Under Petraeus, directing the Iraq war, we find Ray Odierno, 56. Under Petraeus, directing the Afghanistan war, we find Stanley McChrystal, 55. At the top, this is an army of Mansfields. We love Mansfield but is this a good thing?

If we look at the ages of Union field generals that we once considered "old," a comparison is interesting (all summer of 1862):

Hooker - 47
Sickles 42
Meade - 46
Kearny - 47
Butler - 43
Grant - 40

On the Rebel side:

J Johnston - 55
Jackson - 38
Beauregard - 44
Longstreet - 41

The Chairman of the Joint Chiefs of Staff, Mike Mullen, turns 64 in October. Army Chief of Staff Casey is 62 next month.

BTW, General George Washington wrapped up his war at Yorktown at the ripe old age of 49.

Old Union generals: now think of the oldest you can.

Scott was 75 before retirement. He got out of the way relatively fast. Mullen is not going to reach that standard, fortunately, nor John Wool's 77 (in the summer of 1861). Wool stayed around and, as Beatie shows in livid colors, spent the spring and summer of 1862 old man style scheming and fussing at McClellan.

Mullen is the age of Edwin Vose Sumner in '62. Whatever you think of Sumner now, your first reaction to him was that he was a freak of circumstances from whom little might be expected.

Mullen is a year older than the sedentary John Dix was in summer, 1862. Dix was valued as a political general who also commanded volatile military jurisdictions (Baltimore, New York). He was an exception by definition.

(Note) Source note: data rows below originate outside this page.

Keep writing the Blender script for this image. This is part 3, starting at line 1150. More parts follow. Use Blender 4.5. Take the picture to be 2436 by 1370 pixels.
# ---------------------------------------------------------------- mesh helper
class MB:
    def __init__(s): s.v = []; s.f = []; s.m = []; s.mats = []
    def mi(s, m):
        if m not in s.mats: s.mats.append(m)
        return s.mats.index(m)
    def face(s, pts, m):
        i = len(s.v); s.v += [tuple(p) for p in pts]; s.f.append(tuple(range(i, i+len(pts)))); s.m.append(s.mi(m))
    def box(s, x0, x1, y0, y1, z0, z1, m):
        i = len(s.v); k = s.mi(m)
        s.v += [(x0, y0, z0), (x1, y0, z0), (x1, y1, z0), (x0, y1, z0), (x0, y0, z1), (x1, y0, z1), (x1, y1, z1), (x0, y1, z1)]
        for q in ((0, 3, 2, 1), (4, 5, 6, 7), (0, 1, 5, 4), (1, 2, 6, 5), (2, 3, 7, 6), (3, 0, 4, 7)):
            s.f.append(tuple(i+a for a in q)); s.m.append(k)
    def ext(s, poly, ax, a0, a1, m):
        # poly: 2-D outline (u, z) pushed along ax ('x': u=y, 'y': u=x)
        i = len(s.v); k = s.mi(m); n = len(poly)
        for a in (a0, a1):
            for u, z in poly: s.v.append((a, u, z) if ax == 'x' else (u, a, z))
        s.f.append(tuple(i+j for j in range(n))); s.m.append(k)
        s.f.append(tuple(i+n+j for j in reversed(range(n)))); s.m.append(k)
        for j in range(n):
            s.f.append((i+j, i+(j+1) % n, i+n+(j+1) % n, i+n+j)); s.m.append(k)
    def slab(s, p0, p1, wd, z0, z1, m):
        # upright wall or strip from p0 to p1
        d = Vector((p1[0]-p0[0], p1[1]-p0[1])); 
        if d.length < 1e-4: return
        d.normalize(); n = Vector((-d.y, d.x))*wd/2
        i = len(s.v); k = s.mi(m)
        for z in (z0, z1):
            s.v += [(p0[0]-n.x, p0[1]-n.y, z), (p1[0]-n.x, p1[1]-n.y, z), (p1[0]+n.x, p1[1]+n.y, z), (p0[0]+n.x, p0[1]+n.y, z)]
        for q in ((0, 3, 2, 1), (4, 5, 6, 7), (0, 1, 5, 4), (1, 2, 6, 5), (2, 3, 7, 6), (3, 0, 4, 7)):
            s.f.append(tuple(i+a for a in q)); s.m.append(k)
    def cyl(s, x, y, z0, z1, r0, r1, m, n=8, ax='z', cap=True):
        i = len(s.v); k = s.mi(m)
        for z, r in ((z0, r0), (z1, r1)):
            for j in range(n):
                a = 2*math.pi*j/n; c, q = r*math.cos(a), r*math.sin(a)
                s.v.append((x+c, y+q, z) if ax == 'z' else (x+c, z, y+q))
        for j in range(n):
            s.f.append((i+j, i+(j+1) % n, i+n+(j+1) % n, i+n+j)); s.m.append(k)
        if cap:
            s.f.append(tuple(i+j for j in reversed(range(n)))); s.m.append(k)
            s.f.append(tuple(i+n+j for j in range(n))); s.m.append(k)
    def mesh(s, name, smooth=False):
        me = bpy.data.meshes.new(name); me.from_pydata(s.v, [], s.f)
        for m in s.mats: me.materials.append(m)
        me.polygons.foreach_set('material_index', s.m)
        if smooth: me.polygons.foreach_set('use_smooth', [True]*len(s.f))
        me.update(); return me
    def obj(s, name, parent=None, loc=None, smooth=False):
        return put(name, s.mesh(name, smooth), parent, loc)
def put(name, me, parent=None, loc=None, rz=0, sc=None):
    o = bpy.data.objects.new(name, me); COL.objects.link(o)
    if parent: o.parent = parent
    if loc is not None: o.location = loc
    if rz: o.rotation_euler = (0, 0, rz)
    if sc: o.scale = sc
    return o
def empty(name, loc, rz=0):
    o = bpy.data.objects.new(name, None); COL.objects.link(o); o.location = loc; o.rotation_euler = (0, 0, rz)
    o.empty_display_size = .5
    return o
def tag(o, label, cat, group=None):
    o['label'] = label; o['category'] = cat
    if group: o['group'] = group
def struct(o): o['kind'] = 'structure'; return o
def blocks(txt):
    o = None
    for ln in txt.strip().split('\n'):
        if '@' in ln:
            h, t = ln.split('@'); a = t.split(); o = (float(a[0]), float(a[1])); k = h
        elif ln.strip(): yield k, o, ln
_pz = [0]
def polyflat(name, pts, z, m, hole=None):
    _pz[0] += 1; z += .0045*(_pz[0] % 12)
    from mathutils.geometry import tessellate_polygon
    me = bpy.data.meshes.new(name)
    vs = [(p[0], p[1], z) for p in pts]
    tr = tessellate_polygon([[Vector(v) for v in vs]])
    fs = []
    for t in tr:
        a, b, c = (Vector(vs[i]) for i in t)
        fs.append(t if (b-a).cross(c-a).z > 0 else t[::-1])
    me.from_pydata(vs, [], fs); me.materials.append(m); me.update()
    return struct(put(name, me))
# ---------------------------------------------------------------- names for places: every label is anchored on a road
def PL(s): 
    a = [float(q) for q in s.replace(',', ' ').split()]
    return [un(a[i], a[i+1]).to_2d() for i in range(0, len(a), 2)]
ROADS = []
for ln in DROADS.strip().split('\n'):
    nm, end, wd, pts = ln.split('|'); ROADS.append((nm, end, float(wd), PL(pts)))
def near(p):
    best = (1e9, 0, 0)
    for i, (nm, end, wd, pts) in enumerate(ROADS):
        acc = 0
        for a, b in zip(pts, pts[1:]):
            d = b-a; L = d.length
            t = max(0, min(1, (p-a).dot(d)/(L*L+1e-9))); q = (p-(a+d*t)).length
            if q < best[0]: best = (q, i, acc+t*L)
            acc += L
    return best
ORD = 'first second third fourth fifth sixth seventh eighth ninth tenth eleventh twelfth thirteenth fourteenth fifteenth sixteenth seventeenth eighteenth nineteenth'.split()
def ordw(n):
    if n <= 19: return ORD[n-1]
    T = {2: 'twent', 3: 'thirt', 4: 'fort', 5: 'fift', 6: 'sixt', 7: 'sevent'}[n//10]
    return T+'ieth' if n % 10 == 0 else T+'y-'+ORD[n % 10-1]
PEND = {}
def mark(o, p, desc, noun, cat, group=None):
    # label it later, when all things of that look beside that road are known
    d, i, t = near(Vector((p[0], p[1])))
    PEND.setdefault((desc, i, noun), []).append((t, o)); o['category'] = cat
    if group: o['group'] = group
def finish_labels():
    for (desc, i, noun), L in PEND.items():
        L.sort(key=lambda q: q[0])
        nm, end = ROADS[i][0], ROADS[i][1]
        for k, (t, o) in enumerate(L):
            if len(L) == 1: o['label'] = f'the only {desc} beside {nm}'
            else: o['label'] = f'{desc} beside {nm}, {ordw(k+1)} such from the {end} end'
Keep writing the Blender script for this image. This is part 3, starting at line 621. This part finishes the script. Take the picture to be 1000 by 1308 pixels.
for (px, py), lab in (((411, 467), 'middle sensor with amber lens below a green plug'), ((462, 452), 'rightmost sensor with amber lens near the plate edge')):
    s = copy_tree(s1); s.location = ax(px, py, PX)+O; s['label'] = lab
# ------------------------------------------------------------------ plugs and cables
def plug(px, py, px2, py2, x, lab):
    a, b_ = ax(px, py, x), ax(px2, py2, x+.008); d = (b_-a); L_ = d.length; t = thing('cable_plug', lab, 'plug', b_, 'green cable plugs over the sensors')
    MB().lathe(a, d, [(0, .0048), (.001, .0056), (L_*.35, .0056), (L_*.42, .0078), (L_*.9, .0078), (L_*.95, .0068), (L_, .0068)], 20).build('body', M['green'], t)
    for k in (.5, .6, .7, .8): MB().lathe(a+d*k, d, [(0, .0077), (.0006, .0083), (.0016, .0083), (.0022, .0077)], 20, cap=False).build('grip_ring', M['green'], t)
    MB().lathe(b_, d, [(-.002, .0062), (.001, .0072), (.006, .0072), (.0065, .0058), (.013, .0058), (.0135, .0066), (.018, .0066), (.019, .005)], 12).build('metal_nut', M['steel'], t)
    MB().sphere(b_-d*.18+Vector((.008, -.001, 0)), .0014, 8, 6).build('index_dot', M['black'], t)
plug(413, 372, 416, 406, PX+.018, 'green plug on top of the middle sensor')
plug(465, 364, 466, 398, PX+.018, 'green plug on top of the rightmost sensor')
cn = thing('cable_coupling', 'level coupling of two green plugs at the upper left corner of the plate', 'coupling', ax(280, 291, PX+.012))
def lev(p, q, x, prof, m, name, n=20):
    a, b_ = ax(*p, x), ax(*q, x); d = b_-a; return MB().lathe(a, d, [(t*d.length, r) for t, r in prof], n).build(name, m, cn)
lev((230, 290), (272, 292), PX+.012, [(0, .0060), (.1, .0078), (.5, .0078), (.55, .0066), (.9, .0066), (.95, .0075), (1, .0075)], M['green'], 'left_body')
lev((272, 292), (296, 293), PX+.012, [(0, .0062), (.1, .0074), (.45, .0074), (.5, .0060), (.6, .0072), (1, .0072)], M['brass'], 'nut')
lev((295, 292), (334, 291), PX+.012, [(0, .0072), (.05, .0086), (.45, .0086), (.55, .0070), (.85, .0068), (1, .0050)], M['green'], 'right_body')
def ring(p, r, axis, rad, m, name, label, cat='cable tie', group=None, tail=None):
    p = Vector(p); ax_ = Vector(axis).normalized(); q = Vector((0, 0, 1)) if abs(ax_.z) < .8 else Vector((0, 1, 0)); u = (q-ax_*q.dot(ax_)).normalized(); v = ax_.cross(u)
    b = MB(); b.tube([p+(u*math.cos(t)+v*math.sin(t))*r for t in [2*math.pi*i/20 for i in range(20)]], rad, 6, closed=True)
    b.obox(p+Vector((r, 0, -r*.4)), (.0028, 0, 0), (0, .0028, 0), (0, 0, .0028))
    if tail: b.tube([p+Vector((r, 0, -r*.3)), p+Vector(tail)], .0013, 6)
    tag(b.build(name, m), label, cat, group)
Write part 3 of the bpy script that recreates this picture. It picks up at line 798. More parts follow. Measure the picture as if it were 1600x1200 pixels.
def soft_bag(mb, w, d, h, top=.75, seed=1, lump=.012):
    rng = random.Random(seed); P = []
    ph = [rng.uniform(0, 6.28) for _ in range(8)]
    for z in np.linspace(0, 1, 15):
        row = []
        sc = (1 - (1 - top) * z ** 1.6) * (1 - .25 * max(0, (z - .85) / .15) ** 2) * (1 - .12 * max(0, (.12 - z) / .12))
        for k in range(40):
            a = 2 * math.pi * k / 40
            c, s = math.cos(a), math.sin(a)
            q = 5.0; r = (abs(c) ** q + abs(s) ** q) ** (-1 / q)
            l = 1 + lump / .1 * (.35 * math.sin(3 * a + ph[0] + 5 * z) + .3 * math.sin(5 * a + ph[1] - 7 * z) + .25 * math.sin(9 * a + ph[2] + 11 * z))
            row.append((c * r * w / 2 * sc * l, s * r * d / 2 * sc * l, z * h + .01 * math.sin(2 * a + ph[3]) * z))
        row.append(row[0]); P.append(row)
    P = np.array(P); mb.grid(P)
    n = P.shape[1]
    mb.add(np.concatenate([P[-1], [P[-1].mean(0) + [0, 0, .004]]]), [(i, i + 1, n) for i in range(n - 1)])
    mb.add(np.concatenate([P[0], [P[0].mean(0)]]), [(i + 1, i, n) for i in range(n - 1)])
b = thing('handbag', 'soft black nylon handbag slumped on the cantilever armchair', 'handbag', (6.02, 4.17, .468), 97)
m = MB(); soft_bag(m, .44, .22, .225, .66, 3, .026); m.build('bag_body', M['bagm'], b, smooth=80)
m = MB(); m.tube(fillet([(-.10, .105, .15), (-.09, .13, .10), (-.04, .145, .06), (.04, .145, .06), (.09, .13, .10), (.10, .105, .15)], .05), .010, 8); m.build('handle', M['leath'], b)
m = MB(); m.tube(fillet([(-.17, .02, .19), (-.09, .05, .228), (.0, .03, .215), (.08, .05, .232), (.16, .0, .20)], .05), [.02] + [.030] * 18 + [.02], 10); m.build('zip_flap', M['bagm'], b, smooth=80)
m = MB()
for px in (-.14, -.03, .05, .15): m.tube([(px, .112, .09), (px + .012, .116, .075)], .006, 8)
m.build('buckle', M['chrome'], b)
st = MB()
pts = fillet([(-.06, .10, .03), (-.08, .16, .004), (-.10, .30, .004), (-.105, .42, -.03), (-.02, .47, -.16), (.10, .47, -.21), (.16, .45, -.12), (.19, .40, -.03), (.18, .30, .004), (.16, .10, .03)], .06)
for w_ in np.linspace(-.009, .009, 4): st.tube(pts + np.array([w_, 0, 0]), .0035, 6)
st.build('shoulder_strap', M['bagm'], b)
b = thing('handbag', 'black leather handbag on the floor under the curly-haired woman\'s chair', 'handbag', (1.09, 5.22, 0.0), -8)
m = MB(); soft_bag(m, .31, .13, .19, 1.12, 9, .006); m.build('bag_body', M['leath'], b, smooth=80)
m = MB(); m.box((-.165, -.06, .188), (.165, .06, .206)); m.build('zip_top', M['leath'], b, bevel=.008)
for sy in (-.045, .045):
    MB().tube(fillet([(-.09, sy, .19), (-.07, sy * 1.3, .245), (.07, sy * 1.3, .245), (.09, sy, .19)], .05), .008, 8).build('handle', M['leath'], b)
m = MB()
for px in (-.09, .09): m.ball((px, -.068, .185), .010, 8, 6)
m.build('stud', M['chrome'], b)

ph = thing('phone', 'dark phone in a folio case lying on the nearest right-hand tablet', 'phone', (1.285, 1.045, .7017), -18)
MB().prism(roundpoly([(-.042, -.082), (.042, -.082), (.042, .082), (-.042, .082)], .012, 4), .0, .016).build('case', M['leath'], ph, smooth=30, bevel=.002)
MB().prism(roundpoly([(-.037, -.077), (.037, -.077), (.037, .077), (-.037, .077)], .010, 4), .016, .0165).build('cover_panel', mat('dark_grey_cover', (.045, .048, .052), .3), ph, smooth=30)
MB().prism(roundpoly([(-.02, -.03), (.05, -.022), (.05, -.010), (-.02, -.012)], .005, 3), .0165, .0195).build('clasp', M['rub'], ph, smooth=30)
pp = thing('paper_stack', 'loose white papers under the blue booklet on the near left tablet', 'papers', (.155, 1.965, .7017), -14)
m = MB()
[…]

Fuller made allowances for age in peacetime leadership, suggesting some sort of organized transition to young generals in time of war. If that were even feasible, it could not happen because at the highest levels, this modern army leadership will never willingly leave peacetime cultural norms.

Fuller: "In war, it is almost impossible to exaggerate the evil effects of age upon generalship, and through generalship on the spirit of the army."

(Petraeus picture from an unidentified UK newspaper. They give out fewer medals there and seem intrigued by ours.)